Friday, September 02, 2011

We Must All Strive to Be Excellent

ex·cel·lent   [ek-suh-luhnt] Show IPA
adjective
1.
possessing outstanding quality or superior merit; remarkably good.
2.
Archaic . extraordinary; superior.


(via www.dictionary.reference.com)

This entry isn't an easy one to write. I feel pressured to make it live up to it's title, to be 'excellent'. However, an unwritten post is almost always going to be worse than a written one, so I need to take the plunge.

Excellence can be measured in a variety of ways. I dare not speak of how to be an excellent artist, although I can urge everyone interested to practice. I cannot write on how to be an excellent writer, but I urge you all to try and write as often as possible. I am barely just learning how to be an excellent human being, and I thought it would be interesting and excellent to share these thoughts with you.

The internet provides us a variety of ways to easily add a little excellency to our daily lives. Twitter offers a chance to say a kind word to a stranger easily, Facebook keeps us in touch with our loved ones (and not so loved ones) and a simple 'like' wellplaced can do so much, Blogger and Tumblr allow us to share not only what we have done, but to bring publicity and limelight to others struggling in obscurity. We can easily share a little piece of happiness, with no more than a passing glance and a warm half smile.

For every kindness the internet offers, there's an ugliness. Anonymous attacks on aspiring artists, a quick kick in the pants and a voiceless jeer that comes from the shadows. Anonymous posting allows for an easy, painless snark on someone's blog, Twitter offers the opportunity to tear someone down from your toilet seat, and Tumblr is perfect for the ad nauseum repetition of bad art at the artist's expense. We should try to be above all this, because as artists, we are the weavers of dreams.
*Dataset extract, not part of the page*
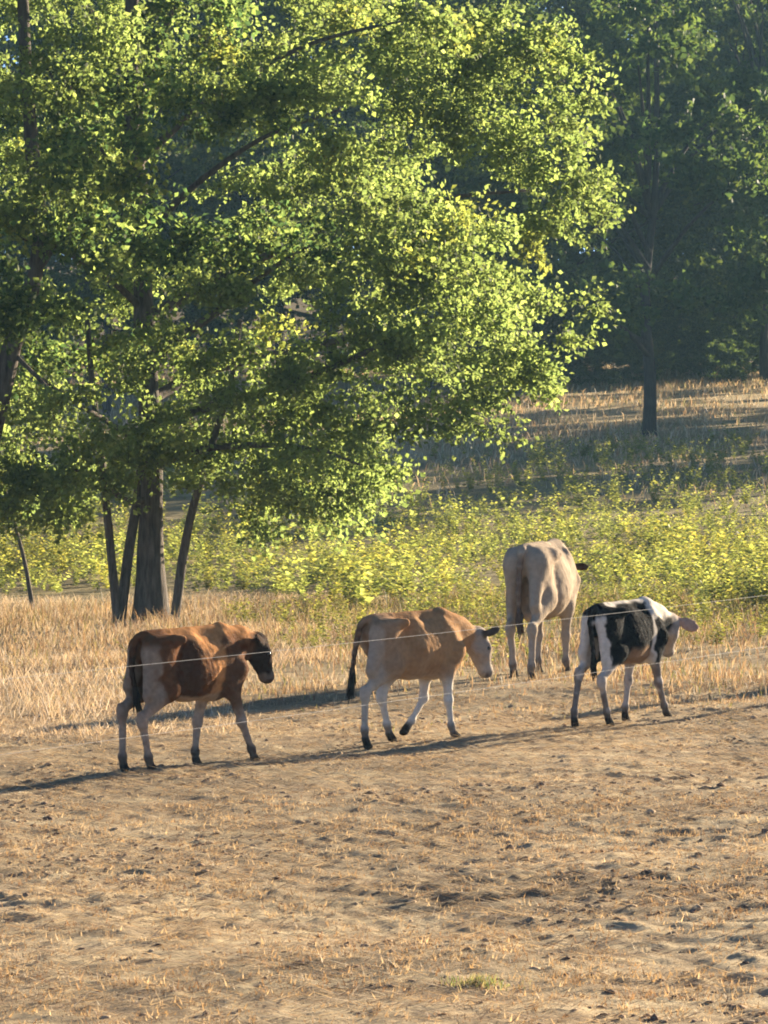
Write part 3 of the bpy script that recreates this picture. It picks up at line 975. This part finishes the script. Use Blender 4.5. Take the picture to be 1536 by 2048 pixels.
def bovine(P):
    """one animal in units of its withers height; x forward, y left, z up"""
    S = Sdf()
    x0 = P['x0']; bw = P.get('bw', 1.0); bd = P.get('bd', 0.0); tf_ = P.get('thick', 1.0)
    Lx = P.get('L', 1.0)
    xx = lambda a: x0 + a * Lx
    # trunk of the body
    S.el((xx(.46), 0, .705 - bd * .5), (.30 * Lx, .185 * bw, .220 + bd * .5), k=.07)                 # barrel
    S.el((xx(.41), 0, .645 - bd), (.22 * Lx, .160 * bw, .155), k=.08)                                 # hanging belly
    S.el((xx(.69), 0, .715 - bd * .3), (.22 * Lx, .128 * bw, .255 + bd * .4), k=.08)                 # chest
    S.el((xx(.84), 0, .66), (.10, .095, .15), k=.07)                                                 # brisket
    S.rc((xx(.06), 0, .868), (xx(.40), 0, .880), .080 * P.get('loin', 1), .076 * P.get('loin', 1), k=.06, sy=1.35 * bw)                    # rump and loin
    S.rc((xx(.03), 0, .945), (xx(.74), 0, .955), .029, .036, k=.05)                                  # backbone to withers
    S.rc((xx(.75), 0, .93), (xx(.88), 0, .885), .05, .06, k=.05)
    for s in (1, -1):
        S.rc((xx(.20), s * .135 * bw, .905), (xx(.25), s * .150 * bw, .91), .030, .031, k=P.get('hk', .028))      # hooks
        S.rc((xx(.20), s * .13 * bw, .90), (xx(.03), s * .07, .885), .026, .030, k=.05)              # hook to pin
        S.el((xx(-.005), s * .068, .885), (.034, .028, .032), k=.028)                                 # pins
        # shoulder blade
        a = unit((-.35, 0, 1)); b = np.array((0, s * 1.0, .18)); b = unit(b - a * (a @ b)); c = np.cross(a, b)
        S.el((xx(.765), s * .098 * bw, .725), (.16, .040, .085), ax=(a, b, c), k=.07)
        S.rc((xx(.715), s * .085 * bw, .91), (xx(.835), s * .128 * bw, .70), .020, .024, k=.035)       # ridge of the blade
        S.el((xx(.85), s * .10, .68), (.055, .045, .06), k=.05)
    # hind legs
    for key, s in (('LH', 1), ('RH', -1)):
        hock, fet, foot = P[key]
        la = P.get('lat', .10)
        hk = np.array((hock[0], s * la, hock[1])); ft = np.array((fet[0], s * la * .95, fet[1])); fo = np.array((foot[0], s * la * .95, foot[1]))
        sw = (hock[0] - xx(.0)) * .45
        st = np.array((xx(.215) + sw, s * .115 * bw, .585))
        hip = np.array((xx(.13) + sw * .15, s * .082 * bw, .80))
        S.rc(hip, st, .115 * tf_, .082 * tf_, k=.06, sy=.60, g='leg')
        S.rc((xx(.04), s * .075 * bw, .80), (hk[0] + (.06), s * la, hk[2] + .17), .075 * tf_, .05, k=.07, sy=.75, g='leg')    # buttock
        S.rc(st, hk + (.012, 0, .03), .078 * tf_, .034, k=.05, sy=.8, g='leg')
        S.rc(hk + (-.028, 0, .045), hk + (-.012, 0, -.03), .016, .022, k=.03, g='leg')                                       # point of hock
        S.el(hk, (.036, .031, .045), k=.03, g='leg')
        S.rc(hk, ft, .0285, .0225, k=.025, g='leg')
        S.el(ft, (.030, .027, .032), k=.02, g='leg')
        d = unit(fo - ft)
        S.rc(ft, ft + (fo - ft) * .55, .024, .026, k=.02, g='leg')
        hf = fo + (0, 0, .022)
        S.rc(ft + (fo - ft) * .5, hf + (.012, 0, .0), .028, .033, k=.012, g='hoof', sy=.95)
        S.el(hf + (.022, 0, -.012), (.038, .031, .020), k=.012, g='hoof')
    # fore legs
    for key, s in (('LF', 1), ('RF', -1)):
        elb, knee, fet, foot = P[key]
        la = P.get('flat', .09)
        eb = np.array((elb[0], s * .10 * bw, elb[1])); kn = np.array((knee[0], s * la, knee[1])); ft = np.array((fet[0], s * la, fet[1])); fo = np.array((foot[0], s * la, foot[1]))
        S.rc((xx(.845), s * .098, .675), eb, .062 * tf_, .055 * tf_, k=.05, sy=.8, g='leg')
        S.rc(eb + (0, 0, .03), kn + (0, 0, .02), .056 * tf_, .032, k=.04, sy=.85, g='leg')
        S.el(kn, (.036, .034, .042), k=.025, g='leg')
        S.rc(kn, ft, .0275, .022, k=.025, g='leg')
        S.el(ft, (.029, .027, .030), k=.02, g='leg')
        S.rc(ft, ft + (fo - ft) * .55, .0235, .026, k=.02, g='leg')
        hd = P.get('lift', {}).get(key)
        if hd:
            hd = unit((hd[0], 0, hd[1]))
            S.rc(ft + (fo - ft) * .5, fo, .028, .034, k=.012, g='hoof', sy=.95)
            S.el(fo + hd * .02, (.036, .030, .024), k=.012, g='hoof')
        else:
            hf = fo + (0, 0, .022)
            S.rc(ft + (fo - ft) * .5, hf + (.012, 0, .0), .028, .033, k=.012, g='hoof', sy=.95)
            S.el(hf + (.022, 0, -.012), (.038, .031, .020), k=.012, g='hoof')
    # neck and head
    poll = np.array(P['poll'], float)
    f = unit(P['face'])                       # poll -> muzzle
    side = np.cross((0, 0, 1), f); side = unit(side) if np.linalg.norm(side) > .05 else np.array((0, 1., 0))
    rl = P.get('roll', 0.0)
    u = np.cross(f, side)
    side, u = side * math.cos(rl) + u * math.sin(rl), u * math.cos(rl) - side * math.sin(rl)
    hs = P.get('hs', 1.0)
    H = lambda a, b, c: poll + (f * a + side * b + u * c) * hs
    nb = np.array((xx(.80), 0, .815)); nt_ = H(.03, 0, -.10)
    mid = (nb + nt_) * .5 + (0, 0, P.get('narc', .0))
    S.rc(nb, mid, .135, .105, k=.09, sy=.60, g='neck')
    S.rc(mid, nt_, .105, .076, k=.06, sy=.68, g='neck')
    S.rc((xx(.86), 0, .64), mid + (0, 0, -.05), .06, .05, k=.07, sy=.5, g='neck')                     # dewlap
    S.rc(H(.03, 0, -.068), H(.15, 0, -.075), .080 * hs, .074 * hs, k=.05, g='head', sy=.88)
    S.rc(H(.12, 0, -.072), H(.285, 0, -.078), .066 * hs, .048 * hs, k=.04, g='head', sy=.9)
    S.rc(H(.06, 0, -.145), H(.25, 0, -.118), .050 * hs, .031 * hs, k=.05, g='head', sy=.8)            # jaw
    S.el(H(.305, 0, -.086), np.array((.042, .050, .050)) * hs, ax=(f, side, u), k=.03, g='muzzle')
    S.el(H(.285, 0, -.125), np.array((.032, .036, .020)) * hs, ax=(f, side, u), k=.02, g='muzzle')
    for s in (1, -1):
        S.el(H(.115, s * .058, -.036), np.array((.034, .020, .020)) * hs, ax=(f, side, u), k=.025, g='head')   # brow
        S.el(H(.09, s * .045, -.12), np.array((.055, .026, .05)) * hs, ax=(f, side, u), k=.03, g='head')       # cheek
        ed, et = P['ears'][0 if s > 0 else 1]
        ed = unit(ed); et = np.array(et, float)
        et = unit(et - ed * (ed @ et)); ew = np.cross(ed, et)
        eb_ = H(.012, s * .06, -.045)
        es = P.get('es', 1.0)
        S.rc(eb_, eb_ + ed * .04, .024, .022, k=.02, g='ear')
        S.el(eb_ + ed * .088 * es, np.array((.072, .0125, .044)) * es, ax=(ed, et, ew), k=.015, g='ear')
    # tail
    tl = curve_pts(P['tail'], 9)
    for i in range(8):
        t = i / 8
        S.rc(tl[i], tl[i + 1], .026 - .013 * t, .026 - .013 * (t + .125), k=.02, g='tail')
    if P.get('udder'):
        S.el((xx(.24), 0, .47), (.09, .075, .07), k=.05, g='udder')
    return S, H, tl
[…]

We should try to be as wonderful as the stories we hope to create.

It is a lie to say it costs little to be a good person. It costs much. You have to give up taking pleasure at the expense of others, a cheap and easy resort when our spirits are low, you must reach out to people, sacrifice yourself. There are no cheap tricks, no easy routes, just hard work. You need to take pride in what you do, and believe in yourself, otherwise it's easy to be led astray.

I made a resolution when I started my Twitter account that I would keep the negativity to a minimum. The world is full of negativity, I didn't need to add any. And when I became serious about my blog, I resolved to contribute more to the interverse than just my art. I would contribute content. Free of charge. I would share what I have learned through my own hard work FOR FREE. When I started doing cons, I resolved to be the sort of artist I would want to purchase from- friendly, outgoing, and kind.

I still have a long way to go before I am an excellent person. A lot of vices to ween out, a lot of whining to eliminate. One of my goals is to encourage other artists to make our world the sort of world they want to live in, our social sphere the sort of encouraging, warm place we all hoped it would be.

Here are some ways that you can help:

Follow Friday is a pretty popular thing on Twitter, where account holders recommend other accounts to their followers. That's an act of generosity in and of itself. Take it a step further- instead of just providing a list of people with no explaination, tell your followers WHY these people are so great. I'm a bit selfish with my Follow Fridays, I usually recommend people that I both follow and that follow me back, people I respect who produce work that I admire. It's the Nattosoup seal of approval saying that if you enjoy my work, you will probably enjoy theirs.

When writing your blog, make sure you cite images and work properly, so your guests can backtrack to the original source. This goes doubly for Tumblr, as it's so easy to repost things. Isn't it important that the original artist get all the credit they deserve?

When critique is requested, offer yours, even if you're not sure you're suited for it. It doesn't take an artist to notice an obvious flaw in artwork, and often the original artist is too close to the piece to see it for himself. If you have received critique, be gracious, thank the person, and pay it forward for the next time.

Be selfless when sharing information. You may lose your cutting edge, but the respect you gain is often worth the loss. Tweet it, blog it, write up a tutorial.

Spread the wealth. Support other artists. Contribute to kickstarter projects. Buy from the artist alley. Even a $5 sketch means so much. Help other artists when they are in need.

For a studio and watch out for each other. Share opportunities. Introduce your studio friends to your online friends.

Say 'yes' to opportunity and responsibility, but ONLY IF YOU CAN HANDLE IT. Don't feel pressured to say 'yes' to obligations you cannot fulfill. It's easier for the powers that be to find a replacement at the beginning than at the end.